Penelope Trunk is really smart and I have always enjoyed reading her blog Brazen Careerist. Her ideas are fresh, intuitive and always significant. Today I read her post The Real Deal about Gen Y and it hit me like a ton of bricks. In my opinion, here is the money quote:
Gen Y does not admit it, but their top priority is stability. This is a fundamentally conservative generation. And in the middle of this very long article in Business Week, is an important quote from Andrea Hershatter, director of the undergraduate business program at Emory University and veteran of college recruiting:
“There is a strong, strong millennial dislike of ambiguity and risk, leading them to seek a lot more direction and clarity from their employers, in terms of what the task is, what the expectations are, and job progression.”
Hershatter gives a great interview because she explains in detail why young people today are fundamentally conservative in their goals and decision making. Not conservative politically. (In fact, we know they are not conservative politically.) But conservative in their lifestyle. They are not risk takers, not boat rockers, not revolutionaries. Young people today want a safe, nice life, and clear path to that goal.
I have long been an advocate that Gen Y was going to cause a major shift in corporate America mindset. After all, every study and article written about Gen Y and their attitudes about careers and life pointed in the direction of a maverick generation that would buck against the ultra conservative, static and rigorously structured corporate world. I have even written and spoken publicly that Gen Y would cause Recruiting teams all around America to have to re-think their recruiting strategies because Gen Y's attitudes would lead them away from working in corporate environments.
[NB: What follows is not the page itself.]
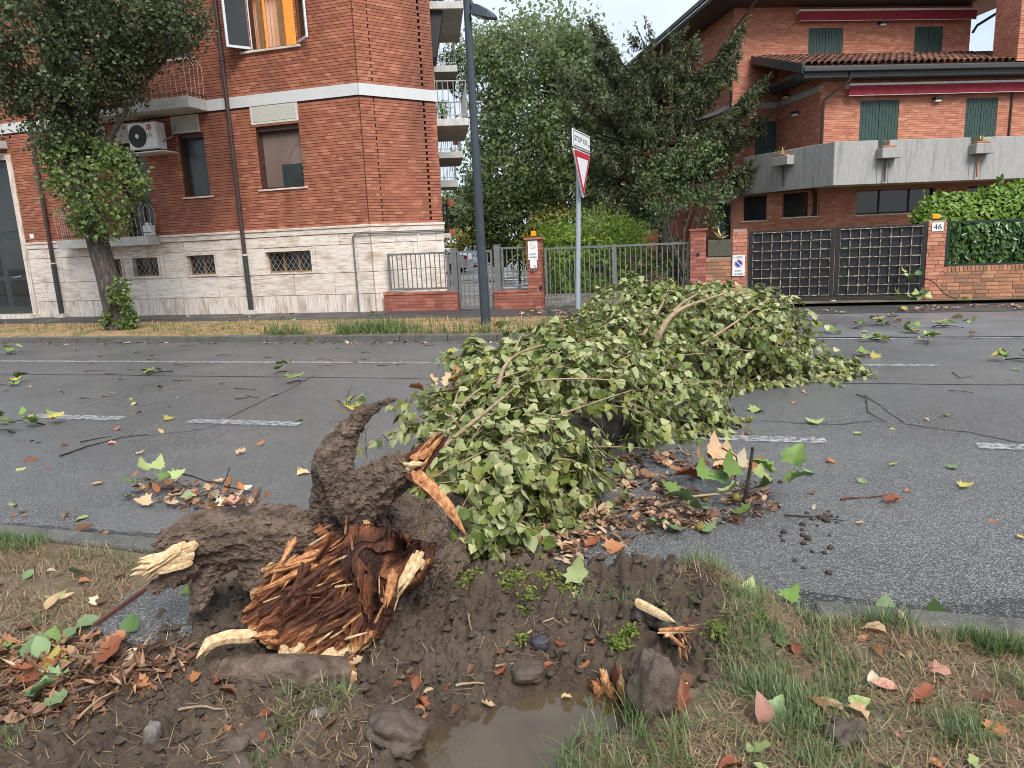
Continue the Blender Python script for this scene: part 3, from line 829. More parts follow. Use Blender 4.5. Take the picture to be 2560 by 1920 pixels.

Turns out that a closer look reveals that Gen Y, while outwardly claiming they don't want "corporate" type careers, may just be corporate America's dream employee. I still don't think this means that corporate America "gets" Gen Y and can continue to operate business as usual when it comes to recruiting, cultivating and retaining this very multi-talented generation. What I do think it means is that corporate America has an opportunity to tap into this generation in a way they never fully accomplished with Gen X.
It absolutely starts with how they are recruited. The traditional mentality typically used in recruiting, notably corporate recruiting, isn't going to get it done. Understanding Gen Y and the way they think reveals they aren't often the aggressor in their job search. Given the fact that most corporate recruiting cultures rely on traditional "you come to us" approaches the really talented people in Gen Y will elude many companies. It will take a "we find you" approach to attract and win the best talent in this generation. Unfortunately, corporate recruiting teams all over America have very often failed to master this tactic.
Getting Gen Y talent is only half the battle really. The real heart of the matter is keeping them. If Gen Y, as Penelope states, is looking for a "safe, nice life and a clear path to that goal" then typical corporate ways of doing things won't work for them either. Their conservative values want to know that when you say you are going to do something it will get done and that is not often how corporate America operates. They also want a "clear path". That is a problem given that most corporate job posting and promotion programs are archaic at best and inherently flawed. When it is easier to leave a company to get promoted or earn an increase then to stay, which is the design of most corporate job posting/promotion programs (job tenure requirements, rigid salary increase structures), Gen Y will not see a "clear path" inside their employer and promptly beat a clear path to the door.